A mais séria crítica dispensada ao seu trabalho é de o poeta referir-se à macieira onde não se produz maçã. Acontece que ele valorizava uma visão global do mundo, onde viça num extremo a macieira, e, noutro o japiim ou xexéu, ou japó na indicação do poeta. Esse pássaro constrói a sua casa tecida de talos secos pendurados nos galhos das árvores. Forma como que um saco alongado igual a um pé de meia. Uma particularidade do japiim é que ele imita inúmeros pássaros e alguns outros animais da floresta. Por isso é considerado um pássaro poliglota ou pássaro da sabedoria. Há momentos que o seu canto adquire timbres de acordes arrancados de instrumentos de corda e arco, a repercutir na acústica das árvores quietas e das águas serenas dos igapós, em cujas margens o pássaro gosta de construir a sua morada.

O haicai diz assim:

Pé de meia só
num galho sobre o igapó:
Ninho de japó.

Dos elementos do mundo e do tempo a lua exercia sobre ele um poder singular. Em um dos seus sonetos ele diz;

Essa lua é dos loucos e eu pressinto
que vizinho já sou dessa loucura.

A lua exercia, portanto, verdadeiro fascínio sobre o poeta. Escreveu vários haicais sobre a lua. Até sobre uma lua que não dispensou nem uma eventual poça d’água num pátio, para refletir a sua vaidade:

Se mira na poça
de lama de um pátio
a lua vaidosa.

A despeito da persistência do seu esforço, Luiz Bacellar não encontrou adeptos à cultura do haicai no Clube da Madrugada. Em Frauta de Barro, seu livro de estreia, ele publicou dez haicais sem muita repercussão.
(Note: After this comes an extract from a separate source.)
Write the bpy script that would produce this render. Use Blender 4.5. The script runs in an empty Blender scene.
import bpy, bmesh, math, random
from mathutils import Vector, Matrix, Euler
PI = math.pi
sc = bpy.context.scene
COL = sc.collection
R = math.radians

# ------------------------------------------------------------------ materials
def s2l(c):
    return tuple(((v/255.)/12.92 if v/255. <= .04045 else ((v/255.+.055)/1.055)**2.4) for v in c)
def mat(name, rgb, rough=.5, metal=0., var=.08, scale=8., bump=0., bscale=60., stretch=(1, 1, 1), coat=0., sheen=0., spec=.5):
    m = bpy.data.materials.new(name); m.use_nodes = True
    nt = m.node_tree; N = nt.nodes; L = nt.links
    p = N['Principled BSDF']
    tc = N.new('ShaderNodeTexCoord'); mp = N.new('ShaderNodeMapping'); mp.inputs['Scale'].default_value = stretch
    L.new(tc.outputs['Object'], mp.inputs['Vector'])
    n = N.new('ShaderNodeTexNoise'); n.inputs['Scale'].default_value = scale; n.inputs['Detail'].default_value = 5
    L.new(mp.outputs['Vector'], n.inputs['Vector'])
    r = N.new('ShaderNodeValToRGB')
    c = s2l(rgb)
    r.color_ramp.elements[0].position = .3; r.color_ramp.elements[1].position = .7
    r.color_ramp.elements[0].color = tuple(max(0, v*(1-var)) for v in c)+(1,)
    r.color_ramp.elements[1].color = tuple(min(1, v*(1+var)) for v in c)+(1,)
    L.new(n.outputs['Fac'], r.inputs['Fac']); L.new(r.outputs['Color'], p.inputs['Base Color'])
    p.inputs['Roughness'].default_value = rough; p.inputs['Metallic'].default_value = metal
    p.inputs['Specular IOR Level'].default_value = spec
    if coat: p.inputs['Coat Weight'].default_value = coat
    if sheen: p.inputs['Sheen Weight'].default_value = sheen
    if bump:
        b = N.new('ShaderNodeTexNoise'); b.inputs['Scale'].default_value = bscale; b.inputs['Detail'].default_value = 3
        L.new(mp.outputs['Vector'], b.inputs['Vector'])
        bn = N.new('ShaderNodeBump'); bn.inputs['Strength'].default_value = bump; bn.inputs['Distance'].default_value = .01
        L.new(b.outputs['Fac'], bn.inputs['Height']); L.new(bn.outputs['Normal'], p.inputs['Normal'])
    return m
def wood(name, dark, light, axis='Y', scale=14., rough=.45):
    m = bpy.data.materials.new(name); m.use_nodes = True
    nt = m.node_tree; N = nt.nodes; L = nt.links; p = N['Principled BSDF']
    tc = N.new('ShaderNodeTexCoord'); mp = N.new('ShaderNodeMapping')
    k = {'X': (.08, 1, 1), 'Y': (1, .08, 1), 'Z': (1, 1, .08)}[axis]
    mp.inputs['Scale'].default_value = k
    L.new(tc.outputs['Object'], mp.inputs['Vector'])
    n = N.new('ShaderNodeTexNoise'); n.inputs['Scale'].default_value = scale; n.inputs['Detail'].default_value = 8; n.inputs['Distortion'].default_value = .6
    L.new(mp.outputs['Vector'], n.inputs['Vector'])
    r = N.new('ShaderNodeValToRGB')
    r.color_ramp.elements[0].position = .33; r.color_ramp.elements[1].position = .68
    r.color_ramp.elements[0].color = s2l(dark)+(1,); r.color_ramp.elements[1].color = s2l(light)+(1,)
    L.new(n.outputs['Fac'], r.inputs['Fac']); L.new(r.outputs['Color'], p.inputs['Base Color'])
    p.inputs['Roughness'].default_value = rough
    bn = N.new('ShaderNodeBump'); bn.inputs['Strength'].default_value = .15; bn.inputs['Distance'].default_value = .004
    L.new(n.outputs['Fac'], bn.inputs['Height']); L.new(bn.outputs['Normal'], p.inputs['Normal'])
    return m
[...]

A legião dos haicaistas de Manaus organizou-se bem mais tarde, por volta dos anos 2000 quando foi criado o Grêmio Sumaúma de Haicai. O grupo se consolidou nas quartas literárias, encontro que a livraria e editora Valer promoviam uma vez por mês. Luiz Bacellar era assíduo nas duas promoções e se tornou o maior entusiasta do grêmio. Suas reuniões aconteciam mensalmente no primeiro sábado, às 10 horas, nos altos das instalações da Valer. As reuniões constavam de intercâmbio de conhecimento e experiências com o poema. Os haicaistas Zemaria Pinto e Aníbal Beça proferiram palestras sobre o assunto em dias alternados.

O grêmio reuniu-se doze vezes, isto é, durante um ano de atividades. Mas foi, na opinião de Zemaria, tão efêmero como o haicai. Da primeira reunião participaram onze poetas, e, na última apenas dois, sendo um deles o Zemaria Pinto. Foi efêmero, mas implantou em Manaus o processo de criação e o hábito da leitura do haicai. De lá para cá a forma poética dessa miniatura japonesa passou a ser cultivada e apreciada por leitores de todos os níveis, especialistas em literatura ou não, abrindo janelas para o conhecimento do mundo e da vida. Fico pensando no papel do poeta e lembro daquele famoso verso com que Álvaro de Campos, um dos heterônimos de Fernando Pessoa, começa o Poema em Linha Reta:

Nunca conheci quem tivesse levado porrada na vida.
Todos os meus conhecidos têm sido campeões em tudo.

Aí vejo ao contrário ao lembrar a vida de Luiz Bacellar. Jamais vi um poeta levar tanta porrada na vida que nem ele. Mas, também, não afrouxava. Estava sempre a postos para devolver a ofensa, tantas vezes com a ironia que não machuca, mas educa.

Por outro lado há muito eu não via uma pessoa sendo tratada com tanto carinho por seus amigos, até o fim. Verdadeiro milagre de Deus expresso nos versos miúdos do haicai:

Quando a grama oscila
a leve libélula
já levantou voo.

______________________

21 Satori é um termo japonês budista para iluminação, mas o seu significado literal é “compreensão”.

22 Poranga significa bonito, belo – Bem! – Nheengatu Rupi (Vocabulário Miri), de D. Frederico Costa, in Carta Pastoral, 2ª. Edição fac-similar, Manaus, 1994. É uma palavra ainda corrente no falar do amazonense.